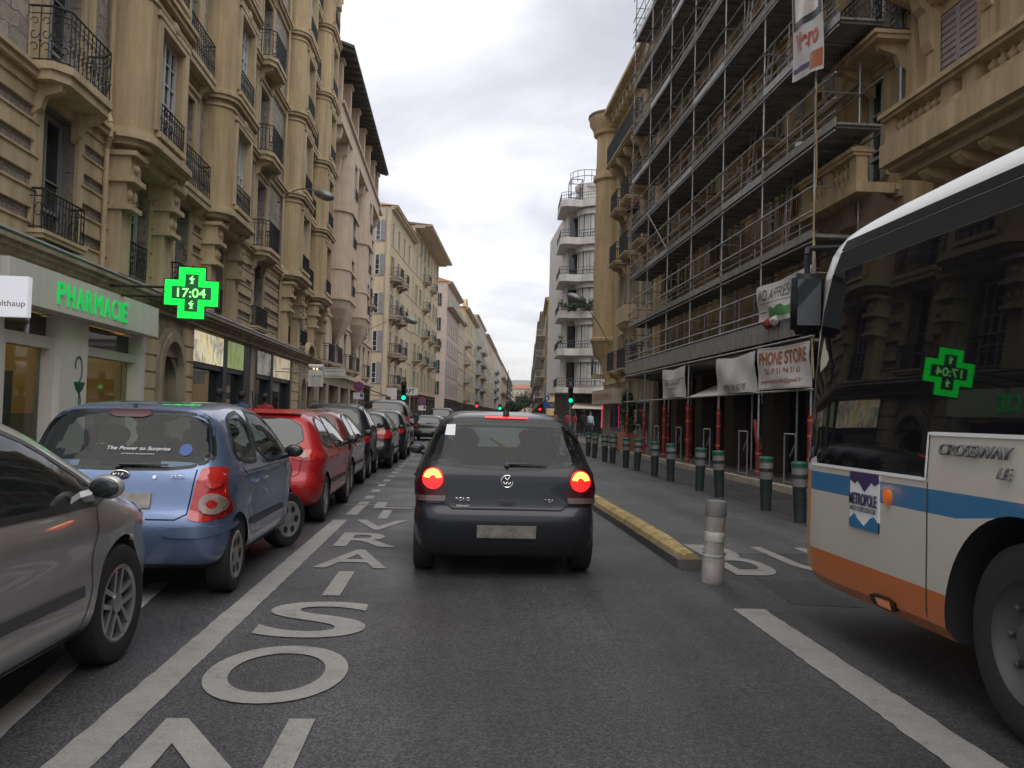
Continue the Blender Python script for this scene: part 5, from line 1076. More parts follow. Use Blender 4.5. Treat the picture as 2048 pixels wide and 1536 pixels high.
street_building('yellowish last block at the far end of the right side', FR, 383, 560, 27, 'lemon_render', 'cream_render', [4.4, 8.8, 13.2, 17.6, 22], 3.9, [390+15*i for i in range(12)], 2.4, 2.4, eave=0.8, seed=24)
def end_buildings():
    for lab, X, Y, W, H, mat, seed in (('pale cream palace closing the view at the end of the street', 62, 880, 34, 29, 'cream_render', 1), ('tall tan block just right of the palace at the street end', 92, 860, 24, 38, 'beige_render', 2), ('low red-roofed house left of the palace at the street end', 38, 905, 14, 24, 'beige_render', 3)):
        rt = thing('palace' if seed == 1 else 'apartment_building', lab, 'building', (X, Y, 0)); w = MB(); ops = []
        nx = int(W/4); nf = int(H/4.4)
        for i in range(nx):
            for j in range(nf): ops.append((-W/2+1.3+i*W/nx, -W/2+2.7+i*W/nx, 1.2+j*4.3, 3.6+j*4.3))
        w.wall(-W/2, W/2, 0, H, 0, ops, -0.4); w.sg = 1
        w.quad((-W/2, 0, 0), (-W/2, 14, 0), (-W/2, 14, H), (-W/2, 0, H)); w.quad((W/2, 0, 0), (W/2, 14, 0), (W/2, 14, H), (W/2, 0, H))
        part('wall', w, mat, rt); s = MB()
        s.box(-W/2+0.2, W/2-0.2, 0.41, 0.5, 0.2, H-0.2); part('window', s, 'window_glass', rt)
        r = MB(); r.add([(-W/2-1, -1, H), (W/2+1, -1, H), (W/2+1, 15, H), (-W/2-1, 15, H), (-W/2+4, 7, H+4), (W/2-4, 7, H+4)], [(0, 1, 5, 4), (1, 2, 5), (2, 3, 4, 5), (3, 0, 4), (0, 3, 2, 1)]); part('roof', r, 'roof_tile', rt)
        c = MB()
        for z in (H-0.8, H-6, 5.2): c.box(-W/2-0.3, W/2+0.3, -0.5, 0, z, z+0.5)
        part('cornice', c, mat, rt)
end_buildings()
def hills():
    for name, y0, X0, X1, hh, mat, seed, amp in (('hill', 2600, -900, 1900, 172, 'hill', 3, 26),):
        rr = random.Random(seed); m = MB(); n = 90; ph = [rr.uniform(0, 6) for _ in range(5)]
        rows = []
        for j in range(9):
            row = []
            for i in range(n+1):
                x = X0+(X1-X0)*i/n; t = j/8
                z = hh*math.sin(t*pi/2)*(0.75+0.1*math.sin(x/330+ph[0])+0.12*math.sin(x/150+ph[1]+t)+0.05*math.sin(x/61+ph[2]+2*t))+amp*0.15*rr.random()*t
                row.append((x, y0+t*900, z-3))
            rows.append(row)
        vs = [p for r in rows for p in r]; fs = [(j*(n+1)+i, j*(n+1)+i+1, (j+1)*(n+1)+i+1, (j+1)*(n+1)+i) for j in range(8) for i in range(n)]
        m.add(vs, fs); struct(name, m, mat, True)
hills()
def hill_trees():
    m = leaves_mb([(150+i*13+random.uniform(-8, 8), 2500+random.uniform(0, 200), 55+random.uniform(-20, 25)) for i in range(40)], 16, 40, 6); o = part('hill_wood', m, 'leaf', None); o['kind'] = 'stuff'
hill_trees()
def tree(X, Y, h, r, label, seed):
    rt = thing('street_tree', label, 'tree', (X, Y, 0)); rr = random.Random(seed)
    t = MB(); t.tube((0, 0, 0), (0.1, 0, h*0.45), 0.28, 8, 0.16)
    for i in range(5): a = i*1.3; t.tube((0.1, 0, h*0.42), (r*0.6*math.cos(a), r*0.6*math.sin(a), h*0.7), 0.1, 5, 0.04)
    part('trunk', t, 'bark', rt)
    st = random.getstate(); random.seed(seed)
    cs = [(rr.gauss(0, r*0.45), rr.gauss(0, r*0.45), h*0.66+rr.gauss(0, h*0.13)) for _ in range(34)]
    part('crown', leaves_mb(cs, r*0.32, 90, 0.28), 'leaf', rt); part('crown', leaves_mb(cs[::3], r*0.34, 60, 0.25), 'leaf_light', rt); random.setstate(st)
tree(34.5, 425, 13, 5.5, 'round dark green tree on the right pavement far down the street', 1)
tree(29.5, 400, 9, 3.5, 'smaller tree just left of the round one, far down the street', 2)
tree(16.0, 250, 5.0, 1.8, 'small dark tree against the far left buildings', 3)
# ------------------------------------------------------------------ vehicle kit
def chaikin(p, k=2, closed=True):
    for _ in range(k):
        q = []; n = len(p)
        for i in range(n if closed else n-1):
            a, b = p[i], p[(i+1) % n]; q += [(a[0]*.75+b[0]*.25, a[1]*.75+b[1]*.25), (a[0]*.25+b[0]*.75, a[1]*.25+b[1]*.75)]
        p = q if closed else [p[0]]+q+[p[-1]]
    return p
def resample(p, n):
    d = [0]; m = len(p)
    for i in range(m): d.append(d[-1]+math.hypot(p[(i+1) % m][0]-p[i][0], p[(i+1) % m][1]-p[i][1]))
    out = []; j = 0
    for k in range(n):
        t = d[-1]*k/n
        while d[j+1] < t: j += 1
        f = (t-d[j])/max(1e-9, d[j+1]-d[j]); a = p[j]; b = p[(j+1) % m]; out.append((a[0]+(b[0]-a[0])*f, a[1]+(b[1]-a[1])*f))
    return out
def shell(outline, Wf, zc, y0, y1, n=5, ns=130, sm=2):
    P = resample(chaikin(outline, sm), ns); xs = [0, .22, .42, .58, .70, .79, .86, .91, .945]
    ts = [(1-x**n)**(1/n) for x in xs]+[]
    t = ts[-1]-0.06
    while t > 0.04: ts.append(t); t -= 0.075
    vs = []; fs = []; C = [(min(max(p[0], y0), y1), zc) for p in P]
    rows = []
    for sgn in (1, -1):
        row = []
        for k, t in enumerate(ts):
            r = []
            for p, c in zip(P, C):
                y = c[0]+(p[0]-c[0])*t; z = c[1]+(p[1]-c[1])*t; hw = Wf(y, z)*(1-t**n)**(1/n) if t < 1 else 0
                if sgn == -1 and k == 0: r.append(None); continue
                vs.append((sgn*hw, y, z)); r.append(len(vs)-1)
            row.append(r)
        if sgn == -1: row[0] = rows[0][0]
        rows.append(row)
        for k in range(len(ts)-1):
            for i in range(ns):
                j = (i+1) % ns; q = (row[k][i], row[k][j], row[k+1][j], row[k+1][i]); fs.append(q if sgn == 1 else q[::-1])
        # close the middle of the side
        mid = []
        last = row[-1]; half = len(last)
        cc = [C[i] for i in range(ns)]; m0 = {}
        cen = []
        for i in range(ns):
            key = round(cc[i][0], 3)
            if key not in m0: vs.append((sgn*Wf(cc[i][0], cc[i][1]), cc[i][0], cc[i][1])); m0[key] = len(vs)-1
            cen.append(m0[key])
        for i in range(ns):
            j = (i+1) % ns; q = [last[i], last[j], cen[j], cen[i]] if cen[i] != cen[j] else [last[i], last[j], cen[i]]
            fs.append(tuple(q) if sgn == 1 else tuple(q[::-1]))
    me = bpy.data.meshes.new('body'); me.from_pydata(vs, [], fs)
    bm = bmesh.new(); bm.from_mesh(me); bmesh.ops.remove_doubles(bm, verts=bm.verts[:], dist=0.0005); bmesh.ops.recalc_face_normals(bm, faces=bm.faces[:]); bm.to_mesh(me); bm.free()
    return me
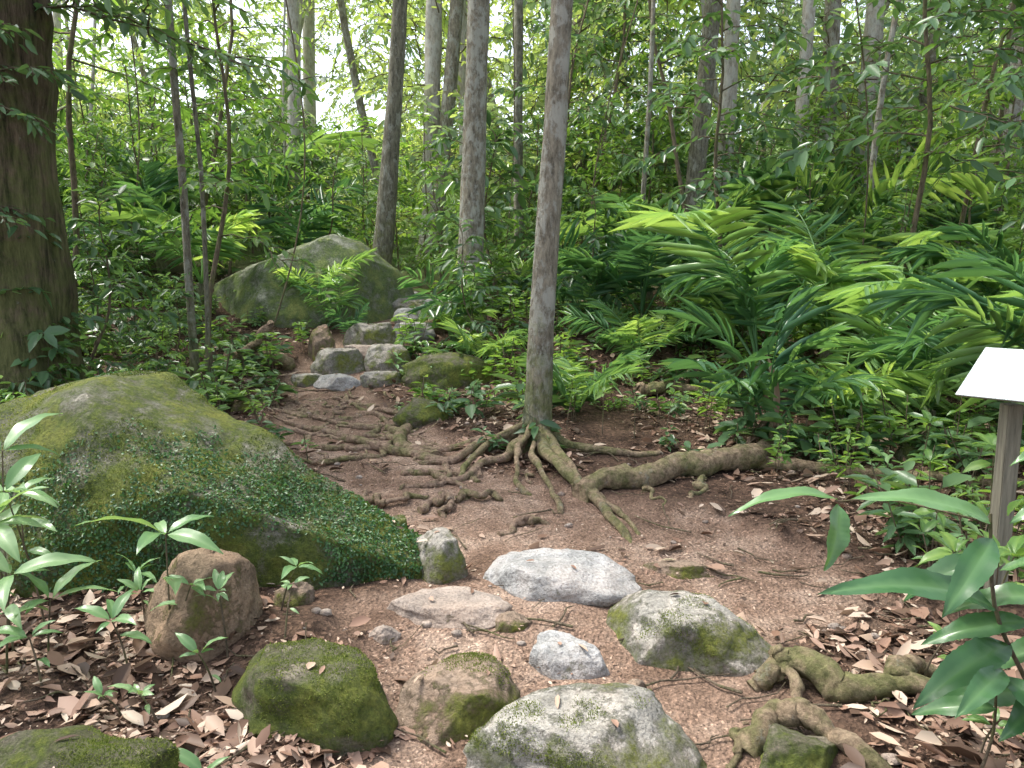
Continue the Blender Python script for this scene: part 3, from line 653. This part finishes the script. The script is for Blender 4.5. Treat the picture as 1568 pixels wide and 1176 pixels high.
tree(-4.42, 6.8, .02, .5, .47, M_barkred, 15, 13, crown=2, flare=.3, lob=.13, sides=64, wob=.0, low=[(3.2,-.2,.15,1.7,.15),(3.7,-.5,.1,1.7,.15),(2.9,-1.2,.2,1.0,.13),(3.9,.1,.0,2.2,.16),(2.4,-1.0,.2,.9,.12),(3.5,-.8,.0,1.5,.15),(3.3,.2,.1,2.0,.14),(1.6,-1.2,.2,.7,.11),(2.7,-.9,.1,1.0,.13)])
tree(-3.32, 8.05, .03, .042, .036, M_bark, 9, 14, crown=1, cs=.8)
tree(-3.08, 7.75, -.05, .025, .02, M_barkdark, 9, 15, crown=1, cs=.7)
tree(-5.0, 18, .1, .18, .14, M_barkpale, 16, 16)
tree(-7.6, 13, .1, .12, .1, M_barkpale, 15, 17)
tree(4.9, 11, .3, .05, .04, M_bark, 11, 18, crown=1)
tree(1.9, 12, .1, .04, .035, M_bark, 11, 19, crown=1)
tree(-7.2, 4.6, .0, .2, .16, M_bark, 12, 23, crown=1, cs=.9)  # unseen tree left of frame, added so its crown dapples the path
tree(-8.0, 8.5, .0, .2, .16, M_barkdark, 13, 24, crown=2, cs=.9)  # also out of view, put in to cast broken shadow on the ground
mb = MB()
for (x, y, x2, y2, sg) in [(-3.0,9.5,-2.2,9.8,.3),(1.2,12,2.4,12,-.2),(4.2,9.6,3.6,9.4,.25),(-5.6,11,-4.6,11,.2),(-.2,13,.3,13,.1)]:
    t = np.linspace(0, 1, 24); P = np.stack([x+(x2-x)*t+sg*np.sin(t*7), y+(y2-y)*t+.1*np.sin(t*9), Z(x, y)+t*9], -1); tube(mb, P, .010, 6)
obj('hanging_vines', mb.mesh('hanging_vines', [M_twig]))

# ------------------------------------------------------------------ foreground broad-leaf plants
def stemtube(mb, pts, r): tube(mb, smoothpath(pts, 14), np.linspace(r, r*.5, 14), 6, 1)
mb = MB()
stemtube(mb, [(1.66,2.2,0),(1.6,2.2,.25),(1.45,2.2,.55),(1.42,2.22,.85)], .009)
stemtube(mb, [(1.62,2.18,.2),(1.7,2.15,.6),(1.72,2.2,1.1)], .008)
stemtube(mb, [(1.35,2.1,0),(1.42,2.12,.2),(1.4,2.1,.42)], .006)
for b, t_, w, rn, ar, up in [((1.45,2.2,.56),(.88,2.12,.64),.14,.25,.12,(0,-.5,1)),((1.43,2.22,.82),(1.04,2.3,.87),.10,.8,.1,(0,-.5,1)),((1.04,2.4,.84),(.68,2.35,.80),.07,.9,.15,(0,-.3,1)),
        ((1.02,2.35,.84),(.95,2.25,.66),.10,.6,.1,(.2,-1,.1)),((1.5,2.2,.45),(1.14,2.05,.33),.13,.2,.1,(0,-.5,1)),((1.62,2.1,.38),(1.42,1.95,.08),.16,.1,.1,(-.4,-.8,.5)),
        ((1.5,2.15,.62),(1.75,2.0,.45),.14,.3,.1,(0,-.5,1)),((1.42,2.2,.78),(1.2,2.05,.6),.11,.3,.1,(0,-.7,1)),((1.7,2.15,.95),(1.4,2.1,.86),.11,.7,.1,(0,-.5,1)),
        ((1.72,2.2,1.08),(1.45,2.2,1.0),.09,.7,.1,(0,-.5,1)),((1.52,2.1,.5),(1.46,1.95,.25),.12,.2,.1,(0,-.9,.4)),((1.7,2.15,.8),(1.9,2.0,.7),.14,.4,.1,(0,-.5,1)),
        ((1.45,2.25,.7),(1.25,2.35,.52),.11,.2,.1,(0,-.6,1)),((1.6,2.2,.3),(1.3,2.25,.2),.13,.3,.1,(0,-.5,1)),((1.46,2.2,.85),(1.5,2.0,.98),.09,.6,.1,(0,-.6,.8)),
        ((1.6,2.2,.6),(1.36,2.3,.5),.1,.5,.1,(0,-.5,1)),((1.66,2.2,.45),(1.5,2.3,.3),.1,.4,.1,(0,-.5,1)),((1.7,2.2,.7),(1.55,2.35,.62),.1,.6,.1,(0,-.5,1)),
        ((1.55,2.2,.52),(1.26,2.25,.42),.10,.35,.1,(0,-.6,1)),((1.42,2.1,.42),(1.2,1.95,.36),.09,.3,.1,(0,-.6,1)),((1.42,2.1,.4),(1.5,1.9,.3),.10,.1,.1,(0,-.8,.6)),((1.41,2.1,.3),(1.22,2.2,.22),.08,.4,.1,(0,-.6,1)),
        ((1.6,2.15,.34),(1.36,2.0,.26),.11,.15,.1,(0,-.7,.9)),((1.68,2.1,.55),(1.44,2.0,.46),.11,.3,.1,(0,-.6,1)),((1.64,2.15,.2),(1.5,1.95,.02),.11,.05,.1,(-.2,-.9,.6))]:
    bigleaf(mb, b, t_, W=w*.95, rnd=rn, arch=ar+.12, up=up, serr=.03, wav=.05, nseg=26, fold=.18)
stemtube(mb, [(1.42,2.22,.82),(1.2,2.35,.85),(1.03,2.38,.84)], .004)
obj('broad_leaf_plant', mb.mesh('broad_leaf_plant', [M_big, M_twig]))
def seedling(name, x, y, h, leafL, nl, seed, lm, w=.28, whorl=.8, lean=(0,0)):
    r = np.random.default_rng(seed); mb = MB(); z = Z(x, y); lean = r.normal(0, .05, 2)
    st = [(x, y, z-.02), (x+lean[0]*.4, y+lean[1]*.4, z+h*.5), (x+lean[0], y+lean[1], z+h)]; stemtube(mb, st, .005)
    for k in range(nl):
        f = 1 if k < nl*whorl else r.uniform(.45, .9); a = k*2.4+r.normal(0, .4); e = r.uniform(-.45, .6)
        p = np.array([np.interp(f, [0,.5,1], [s_[q] for s_ in st]) for q in range(3)]); L_ = leafL*r.uniform(.5, 1.2)
        d = np.array([math.cos(a)*math.cos(e), math.sin(a)*math.cos(e), math.sin(e)])
        bigleaf(mb, p+d*.01, p+d*L_, W=L_*w*r.uniform(.85, 1.25), rnd=r.uniform(.1, .75), arch=.25, nseg=10, fold=.15, wav=.04, up=(r.normal(0,.25),r.normal(0,.25)-.15,1))
    obj(name, mb.mesh(name, [lm, M_twig]))
for k, (x, y, h, l, n_) in enumerate([(-1.4,3.0,.5,.29,6),(-1.38,2.98,.3,.16,5),(-1.04,3.3,.22,.14,7),(-2.05,3.0,.55,.26,7),(-1.95,2.8,.4,.27,6),(-2.2,3.2,.75,.28,6),(-1.85,2.9,.28,.22,6),
      (-2.05,2.65,.3,.22,6),(-1.5,2.85,.25,.14,6),(-1.15,2.95,.3,.11,8),(-1.12,2.75,.18,.11,6),(-1.25,2.55,.12,.1,6),(-.92,2.25,.1,.13,6),(-1.6,3.2,.16,.13,6),(-1.75,3.25,.2,.14,6),
      (-2.3,3.5,.5,.24,6),(-.95,3.05,.2,.08,6),(-1.4,2.6,.1,.09,5),(1.55,2.75,.2,.1,6),(1.9,3.1,.4,.14,8),(2.1,3.2,.35,.14,9),(1.5,2.3,.12,.08,6),(2.0,2.7,.3,.13,8),(2.2,3.9,.3,.13,8),
      (2.45,4.4,.4,.14,9),(2.7,4.2,.5,.15,9),(2.3,5.2,.3,.12,7),(2.9,4.8,.35,.14,8),(.05,6.4,.25,.1,7),(1.0,6.2,.3,.11,8),(.75,6.3,.35,.12,9),(-2.35,2.7,.6,.27,6),(.45,6.35,.3,.11,9),(1.3,6.4,.3,.1,8),
      (-2.15,2.85,.3,.2,6),(2.35,3.75,.6,.18,10),(2.5,3.9,.6,.16,10),(2.0,3.5,.3,.12,8),(1.85,2.9,.5,.15,9),(2.7,5.0,.5,.14,9),(3.1,5.3,.6,.15,10),(2.4,4.9,.35,.12,8),(-2.0,3.15,.65,.22,6),(-1.75,2.7,.2,.15,6)]):
    seedling('broadleaf_seedling', x, y, h, l, n_, 200+k, M_fresh if x < 0 else M_leaf, w=.3 if x < 0 else .38)
mb = MB()
for b, t_ in [((2.05,6.0,.3),(1.85,5.95,.75)),((2.05,6.05,.3),(1.98,6.0,.95)),((2.1,5.95,.25),(2.25,5.85,.05)),((2.0,5.95,.3),(1.8,5.9,.2))]:
    bigleaf(mb, b, t_, W=.1, rnd=.55, arch=.2, fold=.5)
for k in range(7):
    a = k*.9; root(mb, [(2.05,6.05,.25),(2.05+.14*math.cos(a),6.05+.14*math.sin(a),.1),(2.05+.3*math.cos(a),6.05+.3*math.sin(a),-.02)], .018, .014, seed=70+k, mat=1, wob=.01)
obj('palm_base_roots', mb.mesh('palm_base_roots', [M_dead, M_root]))

# ------------------------------------------------------------------ sign
m, nt, N, L = newmat('sign_print'); c = coord(nt)
n_ = tex(nt, 'ShaderNodeTexNoise', coord(nt, (30, 130, 1)), 2, 2, .6); r = ramp(nt, [(.54, (.68,.73,.72)), (.58, (.36,.47,.44))]); L.new(n_.outputs[0], r.inputs[0])
finish(nt, r.outputs[0], .4, spec=.4); M_sign = m
m, nt, N, L = newmat('weathered_timber'); n_ = tex(nt, 'ShaderNodeTexNoise', coord(nt, (1,1,.08)), 40, 5, .7); r = ramp(nt, [(.3,(.10,.095,.07)),(.7,(.27,.25,.19))]); L.new(n_.outputs[0], r.inputs[0])
finish(nt, r.outputs[0], .8, n_.outputs[0], .6, .01); M_timb = m
def box(bm_, size, mat4, bev=.004):
    b = bmesh.new(); bmesh.ops.create_cube(b, size=1); bmesh.ops.scale(b, vec=size, verts=b.verts)
    bmesh.ops.bevel(b, geom=b.edges[:], offset=bev, segments=2, affect='EDGES'); b.transform(mat4); me = bpy.data.meshes.new('part'); b.to_mesh(me); b.free(); return me
sx_, sy_ = 2.24, 3.42; sz_ = Z(sx_, sy_); sg = empty('trail_information_sign', (sx_, sy_, sz_))
me = box(None, (.07, .07, 1.1), Matrix.Translation((0,0,.98-sz_-.55))); me.materials.append(M_timb); obj('post', me, sg)
T4 = Matrix.Translation((.07,-.08,1.11-sz_))@Matrix.Rotation(math.radians(-48), 4, 'Z')@Matrix.Rotation(math.radians(28), 4, 'X')
me = box(None, (.56,.40,.008), T4, .002); me.materials.append(M_timb); o = obj('backing_board', me, sg)
me = box(None, (.564,.404,.004), T4@Matrix.Translation((0,0,.0062)), .001); me.materials.append(M_sign); obj('panel', me, sg)
me = box(None, (.16,.03,.05), T4@Matrix.Translation((0,0,-.031))); me.materials.append(M_timb); obj('bracket', me, sg)

# ------------------------------------------------------------------ light, sky, camera
az, el = math.radians(-66), math.radians(61)
w = bpy.data.worlds.new('World'); scene.world = w; w.use_nodes = True; nt = w.node_tree; nt.nodes.clear()
sk = nt.nodes.new('ShaderNodeTexSky'); sk.sky_type = 'NISHITA'; sk.sun_disc = False; sk.sun_elevation = el; sk.sun_rotation = az; sk.air_density = 1.0; sk.dust_density = 4.0; sk.ozone_density = 1
hs = nt.nodes.new('ShaderNodeHueSaturation'); hs.inputs['Saturation'].default_value = .5; hs.inputs['Value'].default_value = 2.9; nt.links.new(sk.outputs[0], hs.inputs['Color'])
bg = nt.nodes.new('ShaderNodeBackground'); bg.inputs[1].default_value = .15; nt.links.new(hs.outputs[0], bg.inputs[0])
ow = nt.nodes.new('ShaderNodeOutputWorld'); nt.links.new(bg.outputs[0], ow.inputs[0])
sl = bpy.data.lights.new('sun', 'SUN'); sl.energy = 4.6; sl.angle = math.radians(6); sl.color = (1, .96, .88)
so = bpy.data.objects.new('sun', sl); COL.objects.link(so)
sd = Vector((math.sin(az)*math.cos(el), math.cos(az)*math.cos(el), math.sin(el))); so.rotation_euler = sd.to_track_quat('Z', 'Y').to_euler(); so.location = (0,0,30)
cd = bpy.data.cameras.new('camera'); cd.lens = 27.2; cd.sensor_width = 36; cd.clip_start = .05; cd.clip_end = 1000
co = bpy.data.objects.new('camera', cd); COL.objects.link(co); co.location = (0, 0, 1.55); co.rotation_euler = (math.radians(82), 0, 0)
scene.camera = co
scene.view_settings.view_transform = 'Standard'; scene.view_settings.look = 'None'; scene.view_settings.exposure = 0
---+---
» Requirements: Copy, from the material, each line that holds the string "Treat".

» Solution:
Continue the Blender Python script for this scene: part 5, from line 1076. More parts follow. Use Blender 4.5. Treat the picture as 2048 pixels wide and 1536 pixels high.
Continue the Blender Python script for this scene: part 3, from line 653. This part finishes the script. The script is for Blender 4.5. Treat the picture as 1568 pixels wide and 1176 pixels high.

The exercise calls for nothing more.